PWH Visiting Fellow Erin Sikorsky is quoted in this article from Inside Climate News about how climate issues are fueling tensions in Ukraine.

As tensions simmer on the Ukraine-Russia border, the Nord Stream 2 pipeline has become an emblem of the energy and climate issues underlying the conflict—even though it has yet to deliver a molecule of natural gas.

Last week, the U.S. State Department vowed that Gazprom’s $11 billion conduit beneath the Baltic Sea to Germany would never open if Russia invades Ukraine. Much of eastern Europe, the environmental movement and even the U.S. oil industry opposed Nord Stream 2 as a tie designed to solidify Russia’s energy hold on Europe, but Russian President Vladimir Putin took advantage of leeway offered by President Donald Trump to push construction through. ...

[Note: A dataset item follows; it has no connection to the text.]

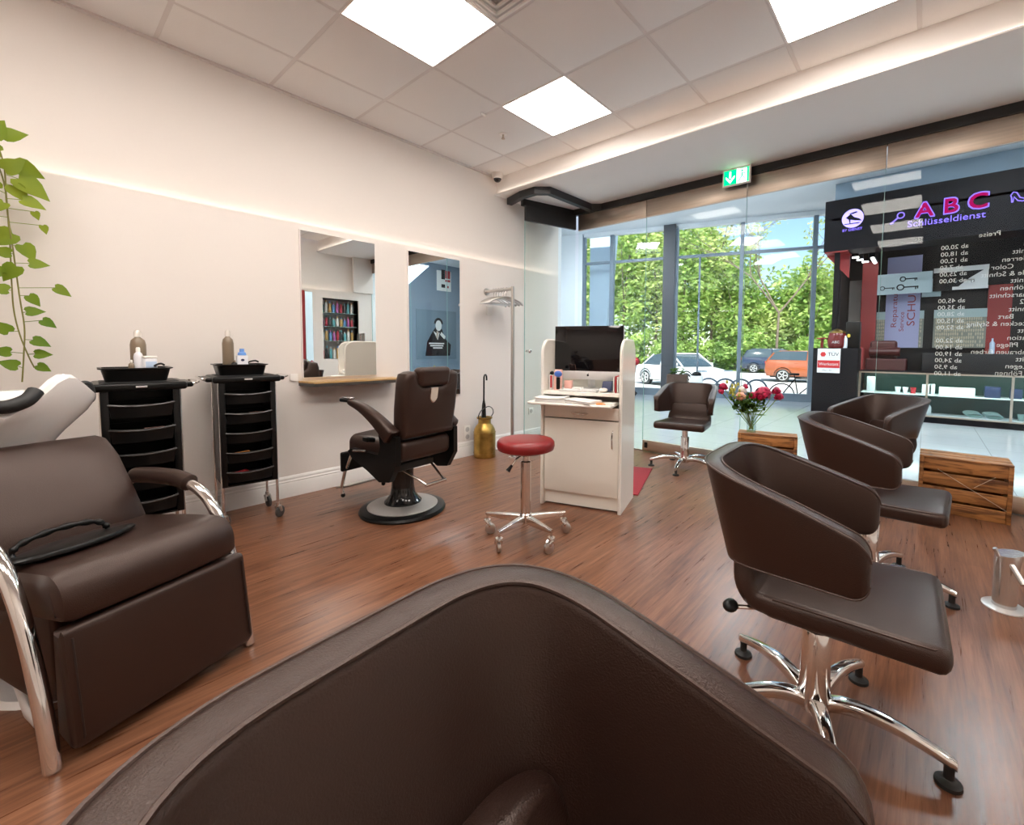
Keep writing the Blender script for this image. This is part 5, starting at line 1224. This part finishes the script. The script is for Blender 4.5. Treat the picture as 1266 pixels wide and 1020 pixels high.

Whatever happens next as 127,000 troops encamp on Russia’s western frontier, the conflict already bears the imprint of Trump’s climate denial, Putin’s drive to maintain Russia’s fossil-fueled power and the slow pace of global transition to clean energy. In other words, it’s a textbook example of how climate change is amplifying foreign policy perils, said Erin Sikorsky, director of the Center for Climate and Security think tank in Washington, D.C.

“Climate is unlikely to be the sole driving force of a geopolitical confrontation or competition, but it will intersect with other existing risks and challenges in such a way that it shapes the environment,” she said.